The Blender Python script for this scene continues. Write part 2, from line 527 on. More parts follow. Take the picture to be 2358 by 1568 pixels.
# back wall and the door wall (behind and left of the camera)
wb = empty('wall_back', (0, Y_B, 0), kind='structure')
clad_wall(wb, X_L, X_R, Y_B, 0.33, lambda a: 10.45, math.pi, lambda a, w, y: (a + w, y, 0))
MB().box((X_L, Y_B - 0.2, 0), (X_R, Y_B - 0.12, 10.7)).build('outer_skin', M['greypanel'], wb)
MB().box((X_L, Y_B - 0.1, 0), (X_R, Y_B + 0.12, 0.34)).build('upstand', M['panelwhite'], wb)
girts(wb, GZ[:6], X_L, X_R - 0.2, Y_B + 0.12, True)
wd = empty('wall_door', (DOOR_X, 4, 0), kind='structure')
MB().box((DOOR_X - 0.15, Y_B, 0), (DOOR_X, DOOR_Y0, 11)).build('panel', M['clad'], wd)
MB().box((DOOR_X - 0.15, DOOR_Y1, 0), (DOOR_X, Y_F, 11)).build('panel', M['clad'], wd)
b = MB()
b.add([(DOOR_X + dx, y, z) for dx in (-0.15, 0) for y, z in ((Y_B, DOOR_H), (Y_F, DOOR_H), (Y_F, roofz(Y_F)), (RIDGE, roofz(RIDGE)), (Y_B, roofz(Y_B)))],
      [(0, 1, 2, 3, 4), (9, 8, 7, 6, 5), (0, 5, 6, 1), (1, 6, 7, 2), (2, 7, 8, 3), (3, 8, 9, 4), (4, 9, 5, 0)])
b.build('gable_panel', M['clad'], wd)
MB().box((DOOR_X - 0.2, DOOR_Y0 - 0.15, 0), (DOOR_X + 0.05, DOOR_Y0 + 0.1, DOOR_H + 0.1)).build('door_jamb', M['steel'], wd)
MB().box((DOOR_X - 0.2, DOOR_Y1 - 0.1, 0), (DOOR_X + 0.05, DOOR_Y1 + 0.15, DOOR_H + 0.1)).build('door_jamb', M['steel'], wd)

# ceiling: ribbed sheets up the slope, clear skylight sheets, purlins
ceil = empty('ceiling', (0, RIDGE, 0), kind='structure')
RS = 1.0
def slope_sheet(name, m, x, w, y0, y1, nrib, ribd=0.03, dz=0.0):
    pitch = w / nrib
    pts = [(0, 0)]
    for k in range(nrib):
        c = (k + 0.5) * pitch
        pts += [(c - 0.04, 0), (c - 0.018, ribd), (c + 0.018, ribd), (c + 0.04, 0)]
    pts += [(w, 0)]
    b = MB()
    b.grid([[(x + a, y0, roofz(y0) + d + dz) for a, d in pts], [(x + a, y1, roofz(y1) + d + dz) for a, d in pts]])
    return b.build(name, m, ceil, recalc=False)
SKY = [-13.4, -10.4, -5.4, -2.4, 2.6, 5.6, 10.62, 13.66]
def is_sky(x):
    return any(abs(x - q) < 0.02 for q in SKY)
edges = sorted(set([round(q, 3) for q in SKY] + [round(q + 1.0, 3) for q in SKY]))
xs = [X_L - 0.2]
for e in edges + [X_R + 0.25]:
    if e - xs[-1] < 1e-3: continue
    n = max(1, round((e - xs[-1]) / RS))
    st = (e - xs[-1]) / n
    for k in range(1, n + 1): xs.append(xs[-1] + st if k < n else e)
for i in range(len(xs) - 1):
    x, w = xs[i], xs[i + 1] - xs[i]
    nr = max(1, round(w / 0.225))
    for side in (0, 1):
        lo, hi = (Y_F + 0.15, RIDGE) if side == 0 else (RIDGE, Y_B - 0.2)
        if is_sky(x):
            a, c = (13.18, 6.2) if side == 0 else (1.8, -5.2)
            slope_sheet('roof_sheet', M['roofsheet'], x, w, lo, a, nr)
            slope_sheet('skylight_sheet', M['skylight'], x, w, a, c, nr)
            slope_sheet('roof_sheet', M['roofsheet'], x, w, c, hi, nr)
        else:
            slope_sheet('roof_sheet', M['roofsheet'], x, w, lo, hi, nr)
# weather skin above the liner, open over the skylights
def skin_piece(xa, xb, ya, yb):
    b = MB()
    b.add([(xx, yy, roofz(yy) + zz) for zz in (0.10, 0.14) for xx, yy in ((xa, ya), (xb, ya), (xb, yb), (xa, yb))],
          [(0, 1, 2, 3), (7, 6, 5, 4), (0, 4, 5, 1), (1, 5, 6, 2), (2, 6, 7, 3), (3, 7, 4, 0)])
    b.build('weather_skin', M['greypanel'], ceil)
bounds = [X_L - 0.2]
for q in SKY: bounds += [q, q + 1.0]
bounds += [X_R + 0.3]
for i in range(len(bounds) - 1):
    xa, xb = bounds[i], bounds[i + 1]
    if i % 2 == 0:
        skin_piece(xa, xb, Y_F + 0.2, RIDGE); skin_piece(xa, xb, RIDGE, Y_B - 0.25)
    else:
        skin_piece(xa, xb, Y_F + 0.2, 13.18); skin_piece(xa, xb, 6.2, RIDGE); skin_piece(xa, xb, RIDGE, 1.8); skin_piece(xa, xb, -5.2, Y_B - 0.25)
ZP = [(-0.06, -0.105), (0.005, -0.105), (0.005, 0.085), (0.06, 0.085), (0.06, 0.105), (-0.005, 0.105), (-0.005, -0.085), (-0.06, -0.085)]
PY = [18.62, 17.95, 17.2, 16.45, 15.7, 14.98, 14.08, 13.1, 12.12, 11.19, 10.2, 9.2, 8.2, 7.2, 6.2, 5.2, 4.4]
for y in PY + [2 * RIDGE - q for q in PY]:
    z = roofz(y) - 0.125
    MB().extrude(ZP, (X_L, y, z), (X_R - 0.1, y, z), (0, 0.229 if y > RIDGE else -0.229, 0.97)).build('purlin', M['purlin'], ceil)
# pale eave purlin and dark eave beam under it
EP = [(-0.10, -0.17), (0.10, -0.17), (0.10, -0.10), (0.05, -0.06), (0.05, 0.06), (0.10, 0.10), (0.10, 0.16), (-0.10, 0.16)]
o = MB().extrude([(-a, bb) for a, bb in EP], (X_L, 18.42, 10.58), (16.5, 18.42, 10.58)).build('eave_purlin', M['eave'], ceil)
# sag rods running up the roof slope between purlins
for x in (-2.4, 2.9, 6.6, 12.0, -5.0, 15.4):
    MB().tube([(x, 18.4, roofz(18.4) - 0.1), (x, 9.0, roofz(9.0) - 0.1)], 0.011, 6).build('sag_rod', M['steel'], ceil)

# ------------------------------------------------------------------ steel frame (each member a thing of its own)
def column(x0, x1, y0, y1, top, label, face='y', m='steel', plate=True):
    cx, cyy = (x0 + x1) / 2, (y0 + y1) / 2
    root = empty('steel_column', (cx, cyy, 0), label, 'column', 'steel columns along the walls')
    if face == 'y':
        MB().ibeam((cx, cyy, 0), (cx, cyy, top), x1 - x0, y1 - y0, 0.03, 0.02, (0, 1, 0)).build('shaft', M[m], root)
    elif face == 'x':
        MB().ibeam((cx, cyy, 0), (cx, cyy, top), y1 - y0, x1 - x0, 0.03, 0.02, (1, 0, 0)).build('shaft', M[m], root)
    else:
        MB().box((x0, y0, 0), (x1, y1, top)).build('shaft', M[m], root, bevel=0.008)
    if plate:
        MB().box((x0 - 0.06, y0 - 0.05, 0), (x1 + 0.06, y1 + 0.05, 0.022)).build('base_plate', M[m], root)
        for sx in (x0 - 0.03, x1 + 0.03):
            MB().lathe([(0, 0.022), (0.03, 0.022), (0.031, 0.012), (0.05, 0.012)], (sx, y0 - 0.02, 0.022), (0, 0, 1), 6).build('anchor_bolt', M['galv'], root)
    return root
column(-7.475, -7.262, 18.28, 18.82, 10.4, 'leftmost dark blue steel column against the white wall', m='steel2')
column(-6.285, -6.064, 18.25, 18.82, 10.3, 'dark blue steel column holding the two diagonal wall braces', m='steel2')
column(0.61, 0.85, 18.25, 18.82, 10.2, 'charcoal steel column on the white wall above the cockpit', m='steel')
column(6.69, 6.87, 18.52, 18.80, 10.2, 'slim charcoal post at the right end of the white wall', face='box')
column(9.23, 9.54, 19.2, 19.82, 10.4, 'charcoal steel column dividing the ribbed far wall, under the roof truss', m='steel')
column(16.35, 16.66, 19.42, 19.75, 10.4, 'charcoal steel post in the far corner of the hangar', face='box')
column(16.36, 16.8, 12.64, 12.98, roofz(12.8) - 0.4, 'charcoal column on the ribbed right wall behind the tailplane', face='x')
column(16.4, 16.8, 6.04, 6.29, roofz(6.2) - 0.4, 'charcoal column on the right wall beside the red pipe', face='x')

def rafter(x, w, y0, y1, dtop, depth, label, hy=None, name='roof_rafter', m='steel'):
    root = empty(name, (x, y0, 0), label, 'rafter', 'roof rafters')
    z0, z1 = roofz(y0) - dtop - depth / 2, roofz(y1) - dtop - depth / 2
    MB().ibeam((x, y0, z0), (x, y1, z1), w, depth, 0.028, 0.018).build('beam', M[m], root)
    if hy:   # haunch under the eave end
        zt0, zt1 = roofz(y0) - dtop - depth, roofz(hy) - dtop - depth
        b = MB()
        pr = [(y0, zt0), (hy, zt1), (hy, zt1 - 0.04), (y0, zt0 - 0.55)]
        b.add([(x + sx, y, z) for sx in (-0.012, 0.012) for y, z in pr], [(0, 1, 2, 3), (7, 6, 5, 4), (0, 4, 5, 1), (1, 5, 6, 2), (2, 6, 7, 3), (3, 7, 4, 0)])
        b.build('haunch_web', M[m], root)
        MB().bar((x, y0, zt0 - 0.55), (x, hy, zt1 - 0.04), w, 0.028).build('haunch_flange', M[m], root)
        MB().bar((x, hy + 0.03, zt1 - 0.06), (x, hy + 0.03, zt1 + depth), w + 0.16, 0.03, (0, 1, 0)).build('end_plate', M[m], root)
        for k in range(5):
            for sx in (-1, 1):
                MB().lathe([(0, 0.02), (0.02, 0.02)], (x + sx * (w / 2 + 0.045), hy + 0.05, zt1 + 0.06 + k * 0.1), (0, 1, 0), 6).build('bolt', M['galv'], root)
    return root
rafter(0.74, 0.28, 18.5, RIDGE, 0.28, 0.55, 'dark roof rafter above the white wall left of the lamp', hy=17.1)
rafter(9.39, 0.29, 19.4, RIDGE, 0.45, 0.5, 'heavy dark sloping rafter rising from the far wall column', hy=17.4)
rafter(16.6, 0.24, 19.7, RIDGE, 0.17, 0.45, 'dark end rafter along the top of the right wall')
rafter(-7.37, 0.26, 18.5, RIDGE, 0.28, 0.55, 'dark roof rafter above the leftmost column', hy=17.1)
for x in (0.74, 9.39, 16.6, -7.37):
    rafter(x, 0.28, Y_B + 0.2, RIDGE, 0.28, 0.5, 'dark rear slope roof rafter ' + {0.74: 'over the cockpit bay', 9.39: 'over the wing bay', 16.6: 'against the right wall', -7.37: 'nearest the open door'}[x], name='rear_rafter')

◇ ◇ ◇

(WHAT YOU ARE ASKED TO DO): What you return should be the lines from the start of the data through the line with "MB().box((DOOR_X - 0.2, DOOR_Y1", quoted exactly and nothing more.

(RESPONSE TO THIS TASK):
The Blender Python script for this scene continues. Write part 2, from line 527 on. More parts follow. Take the picture to be 2358 by 1568 pixels.
# back wall and the door wall (behind and left of the camera)
wb = empty('wall_back', (0, Y_B, 0), kind='structure')
clad_wall(wb, X_L, X_R, Y_B, 0.33, lambda a: 10.45, math.pi, lambda a, w, y: (a + w, y, 0))
MB().box((X_L, Y_B - 0.2, 0), (X_R, Y_B - 0.12, 10.7)).build('outer_skin', M['greypanel'], wb)
MB().box((X_L, Y_B - 0.1, 0), (X_R, Y_B + 0.12, 0.34)).build('upstand', M['panelwhite'], wb)
girts(wb, GZ[:6], X_L, X_R - 0.2, Y_B + 0.12, True)
wd = empty('wall_door', (DOOR_X, 4, 0), kind='structure')
MB().box((DOOR_X - 0.15, Y_B, 0), (DOOR_X, DOOR_Y0, 11)).build('panel', M['clad'], wd)
MB().box((DOOR_X - 0.15, DOOR_Y1, 0), (DOOR_X, Y_F, 11)).build('panel', M['clad'], wd)
b = MB()
b.add([(DOOR_X + dx, y, z) for dx in (-0.15, 0) for y, z in ((Y_B, DOOR_H), (Y_F, DOOR_H), (Y_F, roofz(Y_F)), (RIDGE, roofz(RIDGE)), (Y_B, roofz(Y_B)))],
      [(0, 1, 2, 3, 4), (9, 8, 7, 6, 5), (0, 5, 6, 1), (1, 6, 7, 2), (2, 7, 8, 3), (3, 8, 9, 4), (4, 9, 5, 0)])
b.build('gable_panel', M['clad'], wd)
MB().box((DOOR_X - 0.2, DOOR_Y0 - 0.15, 0), (DOOR_X + 0.05, DOOR_Y0 + 0.1, DOOR_H + 0.1)).build('door_jamb', M['steel'], wd)
MB().box((DOOR_X - 0.2, DOOR_Y1 - 0.1, 0), (DOOR_X + 0.05, DOOR_Y1 + 0.15, DOOR_H + 0.1)).build('door_jamb', M['steel'], wd)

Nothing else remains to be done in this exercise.